Bellatrix, the Female Warrior, the Amazon Star, is from the translation, rather freely made in the Alfonsine Tables, of its Arabic title, Al Najīd, the Conqueror. Kazwini had this last, but Ulug Beg said Al Murzim al Najīd, the Roaring Conqueror, or, according to Hyde, the Conquering Lion heralding his presence by his roar, as if this star were announcing the immediate rising of the still more brilliant Rigel, or of the whole constellation. This Murzim occasionally appears in our day as Mirzam, which is also applied to both of the stars β in the two Dogs as heralds of Sirius and Procyon.
Al Sufi had Al Ruzam, which Hyde said was another of the very many Arabic words for the lion, but Beigel thought it also a reference to the camel, another roarer. Still it is well to remember in this connection Ideler's remark that "etymology has full play with a word which has not traveled beyond astronomical language," — a statement equally applicable to very many other star‑names.
Caesius cited Algauza from the name for the whole.
γ marks the left shoulder of Orion, and naturally shared the Arabs' Mankib, and the Hindus' Bahū, titles of the star α on the right shoulder of Orion and forearm of the Stag.
In Amazon River myth Bellatrix is a Young Boy in a Canoe with an old man, the star Betelgeuze, chasing the Peixie Boi, a dark spot in the sky near Orion.
In astrology it was the natal star of all destined to great civil or military honors, and rendered all women born under its influence lucky and loquacious; or, as old Thomas Hood said, "women born under this constellation shall have mighty tongues."
Its spectrum is Sirian in character, and indicates that it is receding from our system at the rate of about 5 3/4 miles a second.
Mintaka, from Al Minṭakah, the Belt, is the first star seen in that portion of the rising constellation. Burritt has it Mintika.
Astrologers considered it of importance as portending good fortune.
It is about 23ʹ of arc south of the celestial equator, the components 53ʺ apart, at a position angle of 0°. The spectrum is Sirian, and the star seems to have very little motion either of approach or recession.
Burnham has discovered still another companion of the 13th to 14th magnitudes, one of the faintest ever seen near a brilliant star.
Alnilam, Anilam, Ainilam, and Alnihan are from Al Niṭhām, or Al Naṭhm, the String of Pearls, or as Recorde said, the Bullions set in the middle of Orion's Belt.
It portended fleeting public honors to those born under its influence.
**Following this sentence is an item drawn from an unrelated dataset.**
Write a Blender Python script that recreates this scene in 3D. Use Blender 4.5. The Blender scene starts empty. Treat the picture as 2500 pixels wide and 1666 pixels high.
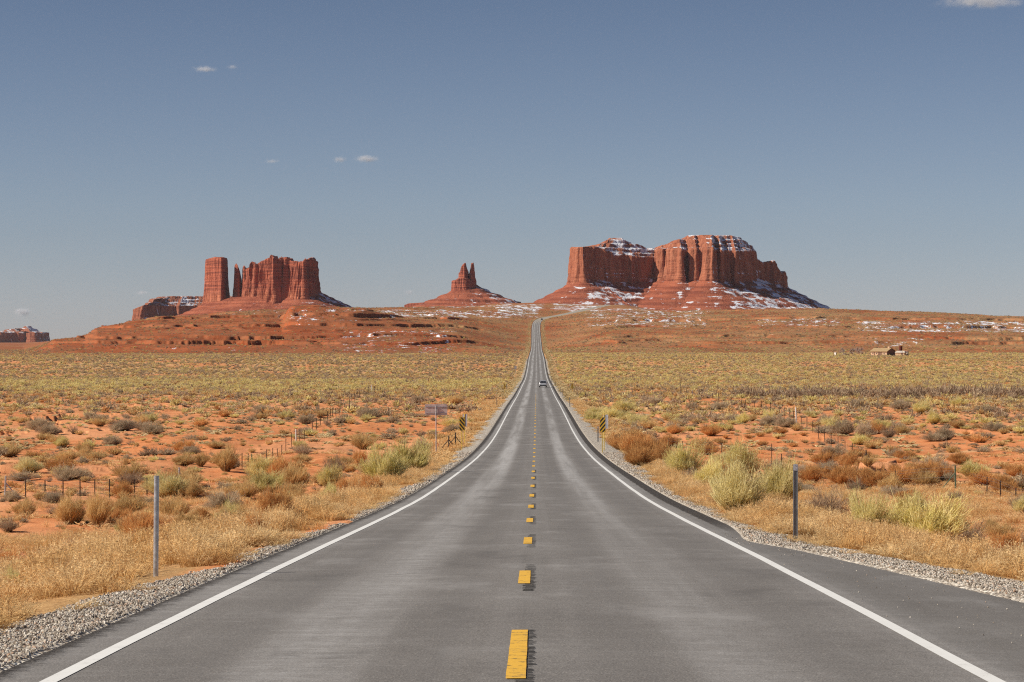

The spectrum is Sirian, and the star recedes from us at the rate of about 16 1/2 miles a second.
It is the central one of the Belt, culminating on the 25th of January.
Alnitak, or Alnitah, for this, the lowest star in the Belt, is from Al Niṭāk, the Girdle.
The spectrum is Sirian, and the star recedes from us about nine miles a second.
One of its components, 2ʺ.4 distant from the largest, at a position angle of 155°, was singularly missed by Sir William Herschel, but discovered by Kunowski in 1819, and seems of some nondescript hue about which observers do not agree. The elder Struve called it, in one specially manufactured word, olivaceasubrubicunda, "slightly reddish olive."